“Para doar valores, não há necessidade de homologação do Judiciário”

No desdobramento de uma ação judicial que já dura mais de dez anos, a 2ª Câmara Especial Cível do TJRS se acautelou, há poucos dias, em “não homologar acordo contrário ao decidido nos autos”.

Na origem está uma ação ordinária ajuizada pelo Clube Esportivo de Bento Gonçalves contra a CRT – Cia. Riograndense de Telecomunicações, sucedida pela Brasil Telecom. Durante o andamento habilitou-se a empresa Mercaterra Ltda. a quem o clube futebolístico teria cedido seus créditos.

Depois que a etapa de conhecimento terminou, a ação entrou em fase de cumprimento de sentença. Houve a realização de um depósito, pela ré Brasil Telecom, que impugnou a fase executória.

Nesse desdobramento, houve nova decisão – já trânsita em julgado – que afirmou a ausência de diferença acionária, afastando qualquer saldo em favor do suposto credor. Foi determinada, inclusive, a extinção da execução.

Foi então que aportou nos autos da ação (proc. nº 105010602220), em tramitação na 5ª Vara Cível do Foro Central de Porto Alegre, uma petição de acordo, pedindo a expedição de dois alvarás para levantamento (duas partes de 50%) do valor depositado.

O juiz Fernando Antonio Jardim Porto tomou uma decisão: “acoste o procurador da ré procuração com poderes para acordar ou transigir por cópia autenticada ou original, em 10 dias”.

Na mesma decisão, o magistrado expressou sua surpresa: “apesar do acordo retro travado, considerando que houve interposição de impugnação de crédito em apenso pela ré Brasil Telecom, havendo decisão trânsita em julgado no sentido da ausência de diferença acionária afastando qualquer diferença em favor do credor – determinando, inclusive, a extinção da execução – indefiro o pedido de homologação do acordo de fls. 628/629, na medida em que estabelece obrigação de pagamento contrária à decisão retro mencionada.”

O Clube Esportivo Bento Gonçalves – que já cedera seus créditos à empresa Mercaterra – então interpôs agravo de instrumento contra a decisão que não homologou nem liberou os alvarás. No recurso, o agravante refere que “no caso dos autos foram analisadas todas as questões pertinentes ao débito existente, bem como feita uma análise minuciosa da demanda, e o acordo foi realizando considerando-se todas as decisões existentes”.

Intimada a se manifestar, a Brasil Telecom concordou com a pretensão do clube autor (agravante).

O relator, desembargador Altair de Lemos Júnior – que é oriundo da Advocacia, tendo chegado ao TJRS pelo quinto constitucional – negou o efeito suspensivo e levou o caso ao julgamento colegiado.

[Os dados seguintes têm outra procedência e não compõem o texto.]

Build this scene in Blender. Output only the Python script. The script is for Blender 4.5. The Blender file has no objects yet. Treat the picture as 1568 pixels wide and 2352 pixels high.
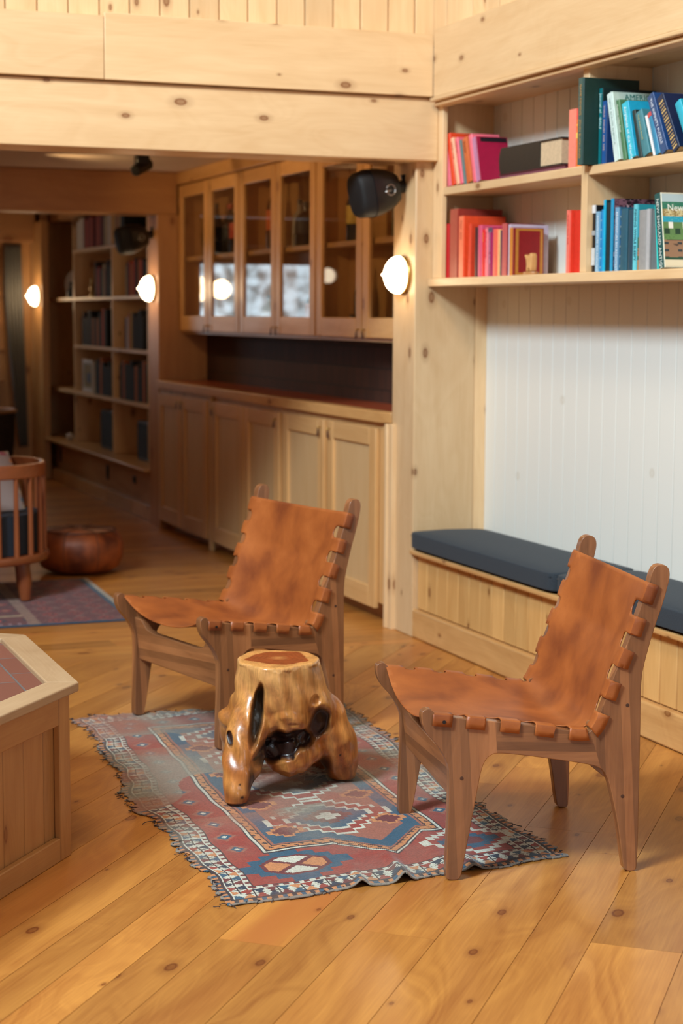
import bpy, bmesh, math, random
import numpy as np
from mathutils import Vector, Matrix, geometry
random.seed(7)
rng = np.random.RandomState(5)
R = math.radians
PI = math.pi
S = bpy.context.scene
COL = S.collection

# ------------------------------------------------------------------ camera, world, lights, exposure
H = 1.32
yaw, pitch, roll = R(21.25), R(6.5), R(-0.28)
fwd = Vector((math.sin(yaw)*math.cos(pitch), math.cos(yaw)*math.cos(pitch), -math.sin(pitch)))
r0 = Vector((math.cos(yaw), -math.sin(yaw), 0)); d0 = fwd.cross(r0)
cr, sr = math.cos(roll), math.sin(roll)
right = cr*r0 + sr*d0; down = -sr*r0 + cr*d0
cam_d = bpy.data.cameras.new('camera'); cam = bpy.data.objects.new('camera', cam_d); COL.objects.link(cam)
cam.matrix_world = Matrix(((right.x, -down.x, -fwd.x, 0), (right.y, -down.y, -fwd.y, 0), (right.z, -down.z, -fwd.z, H), (0, 0, 0, 1)))
cam_d.sensor_fit = 'HORIZONTAL'; cam_d.sensor_width = 36; cam_d.lens = 4000/1568*36
cam_d.dof.use_dof = True; cam_d.dof.focus_distance = 4.25; cam_d.dof.aperture_fstop = 5.6
S.camera = cam
S.view_settings.view_transform = 'Standard'; S.view_settings.look = 'None'
S.view_settings.gamma = 1; S.view_settings.use_curve_mapping = False
S.view_settings.exposure = 0.0

w = bpy.data.worlds.new('world'); S.world = w; w.use_nodes = True
w.node_tree.nodes['Background'].inputs[0].default_value = (1.0, 0.93, 0.84, 1)
w.node_tree.nodes['Background'].inputs[1].default_value = 0.16

def area(name, loc, target, size, power, col, sy=None):
    l = bpy.data.lights.new(name, 'AREA'); l.shape = 'RECTANGLE'; l.size = size; l.size_y = sy or size
    l.energy = power; l.color = col
    o = bpy.data.objects.new(name, l); COL.objects.link(o); o.location = loc
    o.rotation_euler = (Vector(target)-Vector(loc)).to_track_quat('-Z', 'Y').to_euler()
    return o
area('window_daylight', (-3.4, 1.6, 5.7), (3.0, 5.4, 0.8), 1.5, 800, (0.74, 0.90, 1.0))
area('window_daylight', (2.1, -1.6, 1.7), (1.8, 4.0, 0.5), 1.6, 32, (0.74, 0.86, 1.0))
area('ceiling_lamp_glow', (0.0, 2.6, 5.2), (1.8, 6.2, 1.8), 1.2, 120, (1.0, 0.80, 0.58))
area('bar_ceiling_lamp', (1.3, 8.0, 2.13), (2.96, 8.4, 1.75), 0.4, 3, (1.0, 0.62, 0.28))
for yy in (7.4, 8.6, 9.7):
    l = bpy.data.lights.new('bar_spot', 'SPOT'); l.energy = 17; l.color = (1.0, .66, .30); l.spot_size = R(95); l.spot_blend = .8; l.shadow_soft_size = .05
    o = bpy.data.objects.new('bar_spot', l); COL.objects.link(o); o.location = (1.9, yy-.25, 2.08)
    o.rotation_euler = (Vector((2.97, yy, 1.85))-o.location).to_track_quat('-Z', 'Y').to_euler()

# ------------------------------------------------------------------ material helpers
def new_mat(name):
    m = bpy.data.materials.new(name); m.use_nodes = True
    nt = m.node_tree; b = nt.nodes['Principled BSDF']
    return m, nt, b
def N(nt, t, **kw):
    n = nt.nodes.new(t)
    for k, v in kw.items(): setattr(n, k, v)
    return n
def L(nt, a, b): nt.links.new(a, b)
def math_n(nt, op, a, b=None, c=None):
    n = N(nt, 'ShaderNodeMath', operation=op)
    for i, x in enumerate((a, b, c)):
        if x is None: continue
        if isinstance(x, (int, float)): n.inputs[i].default_value = x
        else: L(nt, x, n.inputs[i])
    return n.outputs[0]
def mixc(nt, fac, a, b, mode='MIX'):
    n = N(nt, 'ShaderNodeMix', data_type='RGBA', blend_type=mode)
    for i, x in ((0, fac), (6, a), (7, b)):
        if isinstance(x, (int, float)): n.inputs[i].default_value = x
        elif isinstance(x, tuple): n.inputs[i].default_value = (*x[:3], 1)
        else: L(nt, x, n.inputs[i])
    return n.outputs[2]
def ramp(nt, fac, stops):
    n = N(nt, 'ShaderNodeValToRGB'); cr_ = n.color_ramp
    while len(cr_.elements) < len(stops): cr_.elements.new(0.5)
    for e, (p, c) in zip(cr_.elements, stops):
        e.position = p; e.color = (*c[:3], 1) if isinstance(c, tuple) else (c, c, c, 1)
    L(nt, fac, n.inputs[0]); return n.outputs[0]
def bump(nt, b, h, strength=0.2, dist=0.002):
    n = N(nt, 'ShaderNodeBump'); n.inputs['Strength'].default_value = strength; n.inputs['Distance'].default_value = dist
    L(nt, h, n.inputs['Height']); L(nt, n.outputs[0], b.inputs['Normal'])

def wood(name, light, dark, knot=(0.20, 0.065, 0.016), rough=0.4, kscale=2.0, kamt=0.35, tone=0.22, figure=1.0, coat=0.0, streak=0.5, red=None, lam=0):
    """boards: U runs along the grain, V across; 'rnd' makes every board differ"""
    m, nt, b = new_mat(name)
    uv = N(nt, 'ShaderNodeUVMap').outputs[0]
    at = N(nt, 'ShaderNodeAttribute', attribute_name='rnd').outputs['Fac']
    off = N(nt, 'ShaderNodeCombineXYZ'); L(nt, math_n(nt, 'MULTIPLY', at, 37.0), off.inputs[0]); L(nt, math_n(nt, 'MULTIPLY', at, 91.0), off.inputs[1])
    add = N(nt, 'ShaderNodeVectorMath', operation='ADD'); L(nt, uv, add.inputs[0]); L(nt, off.outputs[0], add.inputs[1])
    P = add.outputs[0]
    def mp(sx, sy):
        q = N(nt, 'ShaderNodeMapping'); q.inputs['Scale'].default_value = (sx, sy, 1); L(nt, P, q.inputs[0]); return q.outputs[0]
    def noise(v, sc, det=3, dist=0.0, rg=0.55):
        q = N(nt, 'ShaderNodeTexNoise'); q.inputs['Scale'].default_value = sc; q.inputs['Detail'].default_value = det
        q.inputs['Distortion'].default_value = dist; q.inputs['Roughness'].default_value = rg; L(nt, v, q.inputs[0]); return q.outputs['Fac']
    big = noise(mp(0.8, 5.5), 1.6*figure, 3, 1.2)
    fine = noise(mp(4, 120), 1.6, 3, 0.2, 0.6)
    warp = noise(mp(1.1, 3.0), 1.0, 2, 0.4)
    wv = N(nt, 'ShaderNodeCombineXYZ'); L(nt, math_n(nt, 'MULTIPLY', warp, 34.0*figure), wv.inputs[1])
    wa = N(nt, 'ShaderNodeVectorMath', operation='ADD'); L(nt, mp(0.35, 26*figure), wa.inputs[0]); L(nt, wv.outputs[0], wa.inputs[1])
    rn = noise(wa.outputs[0], 1.0, 1.5, 0.0)
    f = math_n(nt, 'ADD', math_n(nt, 'MULTIPLY', big, 0.55), math_n(nt, 'ADD', math_n(nt, 'MULTIPLY', rn, 0.42*streak), math_n(nt, 'MULTIPLY', fine, 0.3)))
    c = ramp(nt, f, [(0.30+0.12*streak, light), (0.68+0.14*streak, dark)])
    if red: c = mixc(nt, ramp(nt, noise(mp(0.5, 2.2), 1.1, 2, 0.6), [(0.55, 0.0), (0.72, 1.0)]), c, red)
    # knots
    vo = N(nt, 'ShaderNodeTexVoronoi', voronoi_dimensions='2D', feature='F1'); vo.inputs['Scale'].default_value = kscale
    dn = noise(mp(14, 14), 1.0, 2)
    dv = N(nt, 'ShaderNodeVectorMath', operation='MULTIPLY_ADD'); L(nt, mp(1.0, 1.9), dv.inputs[0])
    L(nt, mp(1.0, 1.9), vo.inputs['Vector'])
    sep = N(nt, 'ShaderNodeSeparateColor'); L(nt, vo.outputs['Color'], sep.inputs[0])
    sizek = math_n(nt, 'MULTIPLY_ADD', sep.outputs[1], 1.35, 0.45)
    dd = math_n(nt, 'DIVIDE', math_n(nt, 'MULTIPLY_ADD', dn, 0.012, vo.outputs['Distance']), sizek)
    has = math_n(nt, 'LESS_THAN', sep.outputs[0], kamt)
    core = ramp(nt, dd, [(0.0, 0.75), (0.030, 0.70), (0.046, 1.0), (0.064, 0.30), (0.14, 0.0)])
    k = math_n(nt, 'MULTIPLY', core, has)
    c = mixc(nt, k, c, knot)
    if lam:
        sp = N(nt, 'ShaderNodeSeparateXYZ'); L(nt, P, sp.inputs[0])
        wn = N(nt, 'ShaderNodeTexWhiteNoise', noise_dimensions='1D'); L(nt, math_n(nt, 'FLOOR', math_n(nt, 'DIVIDE', math_n(nt, 'ADD', sp.outputs[1], math_n(nt, 'MULTIPLY', sp.outputs[0], 0.06)), lam)), wn.inputs['W'])
        c = mixc(nt, 1.0, c, ramp(nt, wn.outputs[0], [(0.0, (0.62, 0.60, 0.62)), (1.0, (1.25, 1.2, 1.15))]), 'MULTIPLY')
    # board tone
    ton = math_n(nt, 'MULTIPLY_ADD', math_n(nt, 'FRACT', math_n(nt, 'MULTIPLY', at, 7.31)), tone, 1 - tone/2)
    tc = N(nt, 'ShaderNodeCombineColor')
    for i in range(3): L(nt, ton, tc.inputs[i])
    c = mixc(nt, 1.0, c, tc.outputs[0], 'MULTIPLY')
    L(nt, c, b.inputs['Base Color'])
    b.inputs['Roughness'].default_value = rough
    L(nt, math_n(nt, 'MULTIPLY_ADD', big, 0.16, rough-0.08), b.inputs['Roughness'])
    if coat:
        b.inputs['Coat Weight'].default_value = coat; b.inputs['Coat Roughness'].default_value = 0.16
    bump(nt, b, f, 0.12, 0.001)
    return m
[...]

O voto inicialmente expressa que “não é inoportuno destacar, elucidando um pouco mais a estranheza causada pela espécie, que as pautas deste tribunal encontram-se extremamente abarrotadas de recursos pendentes de julgamento envolvendo a empresa ora agravada, justamente porque no afã de minimizar as condenações proferidas em seu desfavor, exaure as possibilidades recursais de que dispõe”.

A seguir o magistrado registra sua surpresa: “Como aceitar, então, que a agravada (Brasil Telecom) lute incessantemente por seus direitos em todas as instâncias para, ao final, vitoriosa, por mera liberalidade destinar 50% do valor depositado em juízo à contra-parte?”

Lemos Júnior – então acompanhado pelos votos dos desembargadores Fernando Flores Cabral Júnior e Marcelo Cezar Müller – encerra com uma observação: “se a idéia é fazer doação de valores, não há a menor necessidade de homologação do Poder Judiciário para tanto”.

Detalhe: só nos autos do agravo de instrumento, 60 folhas são de instrumentos de procuração, substabelecimentos e juntada de novos mandatos.

No primeiro grau, o processo pode ter um fim favorável ao acordo se a Brasil Telecom acostar “procuração com poderes para acordar ou transigir por cópia autenticada ou original, em 10 dias”. Em janeiro de 2009, a Oi assumiu o controle da Brasil Telecom. (Proc. 70041274135 – número do TJRS).